I use that stick and IMHO is the best soap you can get so cheap. It smells well, get easy lather and works decently. The only con I found is that its packaging is really poor compared with other sticks (spanish sticks like La Toja or LEA are far better in that point), so I decided to get two sticks and put into an IKEA metalic bowl... It's easy because is a soft soap and you can manipulate only with your hands, hehe.

Cheers!
 
Interesting; buying from Weston's in the UK and shipping to the USA was less than buying in the US. Thanks for the heads up in the prices.
 
just had a shave with a mix of grated palmolive shavestick and grated dove moisturizing soap 2:1 ratio all pressed in bowl.

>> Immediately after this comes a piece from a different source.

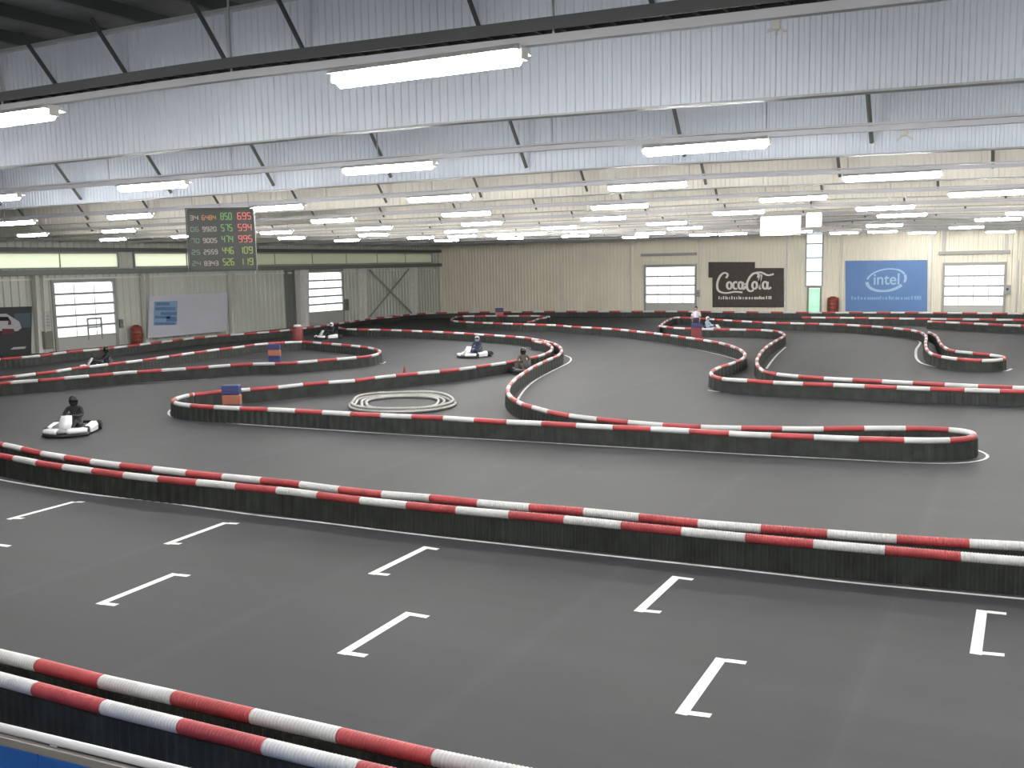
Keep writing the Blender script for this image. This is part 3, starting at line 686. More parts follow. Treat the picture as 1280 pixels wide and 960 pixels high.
class Path:
    def __init__(s, px, z=ZTUBE, clampy=None, sm=6):
        P = [onz(a, b, z) for a, b in px]
        P = [np.array([max(p[0], XL+.6), min(p[1], clampy or YB-.5)]) for p in P]
        s.Q = smooth(catmull(P), sm); d = np.r_[0, np.cumsum(np.linalg.norm(np.diff(s.Q, axis=0), axis=1))]; s.d = d; s.L = d[-1]
    def at(s, t): return np.array([np.interp(t, s.d, s.Q[:, 0]), np.interp(t, s.d, s.Q[:, 1])])
    def tan(s, t):
        a = s.at(max(t-.06, 0)); b = s.at(min(t+.06, s.L)); v = b-a; return v/(np.linalg.norm(v)+1e-9)
    def nearest(s, px, py, z=ZTUBE):
        p = onz(px, py, z)[:2]; return s.d[np.argmin(np.linalg.norm(s.Q-p, axis=1))]
def barrier(name, px, label, start=None, first='white', group=None, sm=6):
    """tube-topped rubber barrier; start = pixel of one colour change after which 'first' begins"""
    pa = Path(px, sm=sm); q0 = pa.at(0)
    root = empty(name, (q0[0], q0[1], 0)); tag(root, label, 'barrier', group)
    o3 = np.array([q0[0], q0[1], 0])
    ph = (pa.nearest(*start) if start else 0.)
    k0 = -int(math.floor(ph)) - 1; t = ph+k0
    wht = (first == 'white') if k0 % 2 == 0 else (first != 'white')
    zc = np.array([0, 0, ZTUBE])
    while t < pa.L:
        a, b = max(t, 0.), min(t+1., pa.L)
        if b-a > .04:
            m2 = pa.at((a+b)/2); dist = math.hypot(m2[0], m2[1])
            pts = []; rr = []
            if dist < 24:
                nr = 25; sides = 10 if dist < 14 else 8
                n = max(2, int((b-a)*nr))
                for i in range(n):
                    for dt, r in ((.02, RT_-.006), (.3, RT_-.006), (.5, RT_+.003), (.82, RT_+.003)): pts.append(a+(b-a)*(i+dt)/n); rr.append(r)
                pts.append(b); rr.append(RT_-.006)
            else:
                n = 8 if dist < 50 else 5; sides = 7
                pts = [a+(b-a)*i/n for i in range(n+1)]; rr = [RT_]*(n+1)
            # collars at the joints
            P3 = [np.array([*pa.at(x), ZTUBE])-o3 for x in pts]
            MB().tube(P3, rr, sides).build('tube_segment', M['white_hose'] if wht else M['red'], root, True)
        wht = not wht; t += 1.
    # ribbed rubber body
    v = []; f = []; t = 0.; i = 0
    while t <= pa.L:
        p = pa.at(t); d = math.hypot(*p); step = .03 if d < 18 else (.06 if d < 34 else .13)
        tg = pa.tan(t); nn = np.array([-tg[1], tg[0]])
        w = (.085, .085, .062, .062)[i % 4] if d < 50 else (.085, .06)[i % 2]
        w0 = w+.02
        for s, z, ww in ((1, 0.0, w0), (1, .40, w), (-1, .40, w), (-1, 0.0, w0)): v.append((p[0]+s*nn[0]*ww-o3[0], p[1]+s*nn[1]*ww-o3[1], z))
        if i:
            k = 4*i; f += [(k-4, k, k+1, k-3), (k-3, k+1, k+2, k-2), (k-2, k+2, k+3, k-1)]
        i += 1; t += step
    f += [(0, 1, 2, 3), (4*i-1, 4*i-2, 4*i-3, 4*i-4)]
    MB().add(v, f).build('ribbed_rubber_wall', M['rubber'], root)
    return pa
B = {}
barrier('track_barrier', [(-90, 796), (0, 820), (49, 831.5), (127.5, 852), (217.5, 872), (309, 893.5), (419, 918), (537, 946), (640, 967), (760, 990)],
        'nearest red and white topped barrier at the bottom left, track-side row', (49, 831.5), 'red', 'red and white track barriers')
barrier('track_barrier', [(-90, 824), (0, 849), (47, 861.5), (131, 884), (225, 907), (327, 932), (444, 960), (560, 986), (680, 1008)],
        'red and white topped barrier at the bottom left, row nearest the camera', (47, 861.5), 'red', 'red and white track barriers')
barrier('track_barrier', [(-60, 558), (0, 570), (31, 575.5), (62, 581.5), (96, 586), (135, 591.5), (176, 596.5), (220, 601), (267, 605), (310, 609.5), (366, 615), (420, 622), (477, 628.5), (537, 634.5), (601, 640.5), (672, 646.5), (740, 653), (812, 660.5), (888, 668), (966, 675.5), (1050, 683), (1137, 690.5), (1227, 698), (1340, 707), (1420, 713)],
        'long middle double barrier, front row beside the white edge line', (704, 648.5), 'white', 'red and white track barriers')
barrier('track_barrier', [(-60, 545), (0, 555.5), (26, 561), (51, 567), (81, 572), (112, 577), (150, 582), (187, 586), (230, 591), (272, 595.5), (320, 600), (368, 605), (422, 612), (475, 618), (536, 622.5), (597, 629), (662, 634.5), (731, 640), (800, 647), (873, 654.5), (947, 660.5), (1030, 667), (1114, 673.5), (1200, 679), (1300, 684), (1400, 689)],
        'long middle double barrier, rear row towards the far track', (662, 634), 'red', 'red and white track barriers')
# big island
barrier('track_barrier', [(240, 493.5), (228, 496), (219, 499), (216, 502), (222, 505), (236, 507), (264, 509), (293, 510.5), (330, 512), (357, 513), (391, 515), (427, 517), (462, 519), (500, 520.5), (539, 522), (581, 524.5), (626, 527.5), (666, 529), (710, 531.5), (756, 534), (804, 536), (851, 538.5), (900, 541.5), (950, 544), (1002, 546), (1056, 548.5), (1111, 550), (1166, 551), (1200, 550), (1216, 547.5), (1217, 543), (1205, 539), (1179, 537), (1154, 536), (1104, 535.5), (1054, 536), (1004, 536.5), (950, 535.5), (902, 535), (853, 533), (807, 530), (765, 526), (729, 522), (698, 517.5), (674, 511.5), (654, 506)],
        'front barrier of the long infield island with hairpin end at the right', (480, 519), 'white', 'red and white track barriers', sm=3)
barrier('track_barrier', [(654, 506), (642, 499.5), (635, 491), (637, 482), (647, 472), (665, 460), (682, 451.5), (696, 445.5), (702, 439), (699, 433.5), (690, 429), (672, 425), (652, 422), (640, 421), (610, 419), (580, 417), (530, 414.5), (480, 412.5), (434, 411.5), (424, 410)],
        'curved outer barrier behind the infield, bulging right by the passing kart', (640, 498), 'white', 'red and white track barriers', sm=3)
barrier('track_barrier', [(666, 426.5), (680, 429), (688, 432), (690, 437), (684, 441.5), (675, 445), (662, 448), (645, 451.5), (630, 454), (608, 457), (585, 460.5), (561, 463.5), (533, 466), (501, 469), (472, 472), (443, 476), (414, 478), (382, 480.5), (350, 484), (312, 487), (290, 488.5), (272, 490), (251, 492.5), (240, 493.5)],
        'inner back barrier of the infield island, running behind the hose coil', (443, 476), 'white', 'red and white track barriers', sm=3)
# left chicane
barrier('track_barrier', [(-60, 483), (0, 479.5), (29, 477), (61, 475), (90, 472), (120, 469.5), (151, 466.5), (182, 464.5), (211, 462.5), (241, 460.5), (271, 458), (300, 456), (328, 455), (355, 454.5), (382, 452.5), (411, 450), (437, 448), (458, 446), (470, 443.5), (475, 440), (470, 437), (455, 434), (425, 431), (400, 429), (380, 427.5), (336, 429.5), (315, 431.5), (299, 434), (281, 436), (247, 440.5), (212, 445.5), (175, 451), (150, 454), (120, 457.5), (94, 460.5), (66, 465), (44, 467.5), (21, 470.5), (-20, 475)],
        'closed loop barrier at the left with a rounded right tip below the roller doors', (46, 476), 'red', 'red and white track barriers', sm=3)
# outer wall barriers
barrier('track_barrier', [(-60, 455), (0, 449), (26, 447), (48, 445), (77, 441), (120, 437), (162, 432.5), (206, 427), (240, 423), (270, 420), (330, 415.5), (375, 411), (420, 405), (450, 400.5), (470, 398), (500, 395.5)],
        'wall-side barrier along the left wall under the banners', (26, 447), 'white', 'red and white track barriers')
barrier('track_barrier', [(470, 397.5), (500, 394.5), (532, 392), (582, 390.5), (640, 390), (700, 389.5), (780, 389.5), (845, 389.5), (900, 390), (960, 390.5), (1040, 391), (1120, 391), (1200, 391.5), (1300, 392.5)],
        'thin far barrier along the foot of the back wall', None, 'red', 'red and white track barriers')
# upper loops
barrier('track_barrier', [(687, 396), (670, 395), (640, 395), (600, 395), (577, 395.5), (566, 398), (568, 401.5), (590, 403), (640, 405), (690, 406.5), (715, 408.5), (765, 411.5), (800, 415), (835, 419), (855, 422), (880, 425.5), (902, 429.5), (920, 435), (930, 441), (929, 448), (916, 454), (898, 460), (889, 466), (893, 471), (905, 474), (935, 476), (960, 478), (1020, 480.5), (1080, 483), (1140, 485.5), (1200, 487.5), (1280, 490), (1380, 494)],
        'long sweeping barrier from the far left tip past the S-bend to the right edge', (935, 476), 'red', 'red and white track barriers', sm=3)
barrier('track_barrier', [(826, 408), (850, 410.5), (900, 412), (940, 412.5), (963, 413.5), (977, 416), (980, 420), (970, 426), (958, 434), (949, 444), (946, 453), (950, 460.5), (960, 466), (985, 469.5), (1027, 473), (1082, 476), (1140, 479), (1200, 482), (1280, 485.5), (1380, 490)],
        'second barrier curving left at the S-bend and running behind its twin', (1000, 471), 'red', 'red and white track barriers', sm=3)
barrier('track_barrier', [(823, 409), (828, 405), (836, 400), (847, 397), (865, 397.5), (900, 400), (960, 403.5), (1000, 404.5), (1050, 406), (1100, 409), (1135, 412.5), (1150, 415.5), (1157, 420), (1157, 430), (1160, 439), (1170, 444.5), (1197, 449), (1232, 451), (1250, 450), (1255, 447), (1242, 444.5), (1215, 441.5), (1192, 439), (1180, 434), (1174, 427), (1170, 420), (1161, 415.5)],
        'far barrier ending in a small hairpin hook at the right', (1197, 449), 'red', 'red and white track barriers', sm=2)
barrier('track_barrier', [(1002, 397), (1040, 397.3), (1095, 398), (1180, 399), (1230, 399.5), (1300, 400.5)],
        'straight thick-looking barrier below the blue banner', (1050, 397.5), 'white', 'red and white track barriers')
barrier('track_barrier', [(1160, 402), (1225, 405), (1255, 406.5), (1300, 408), (1360, 410)],
        'short barrier at the far right edge in front of the straight one', (1255, 406.5), 'white', 'red and white track barriers')
barrier('track_barrier', [(683, 397), (672, 399), (666, 401.5), (660, 402.8)],
        'tiny connecting barrier closing the far left loop', None, 'white', 'red and white track barriers', sm=1)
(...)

Not bad. anyone else got there own mixes. will try shavestick and palmolive moisture care soap next.
 
Soap isn't moisturising bud it's just "less drying" and by adding non shave soap you are probably compromising the lathers ability to hold water which is contrary to what you want to achieve. Have fun mixing but you're better off adding a few drops of glycerine to the lather.
 
I'd suggest forgetting adding any non-shaving soap to a mix, as it isn't capable of sustaining lather for any length of time. Adding it, therefore, is a bit of a waste, IMO. If you like the idea of mixing, you might be better-off making superlather by loading a wet brush with shaving soap, putting a small amount of shaving cream into your coffee cup, and working the brush in the cup to make a lather from both.
 
why do people grate palm olive?

you can crush it into the rough shape in the bowl

put some water in bowl to cover it, leave it for a while to soften then you can get the correct shape


or after you have crushed it shave as normal and eventually it will mould to the bowl
 
shanky887614 said:
why do people grate palm olive?

you can crush it into the rough shape in the bowl

put some water in bowl to cover it, leave it for a while to soften then you can get the correct shape


or after you have crushed it shave as normal and eventually it will mould to the bowl

That's OK if you have strong hands/thumbs - not all of us do for various reasons. I actually cut my Palmolive stick with a sharp knife into slivers, then did as you describe.
 
You can actually make a quite serviceable shaving lather from ordinary hand or bath soap by adding glycerine.

Load brush as normal and using a bowl create the expected bubbly unstable lather, add a tbs of glycerin (£1 for 200ml Boots) give it a good whirl and it's humectant properties should give you something quite stable and slick. Not tried it with "gentle soaps" but if you use a particular face soap that agrees with you then it might be worth a try.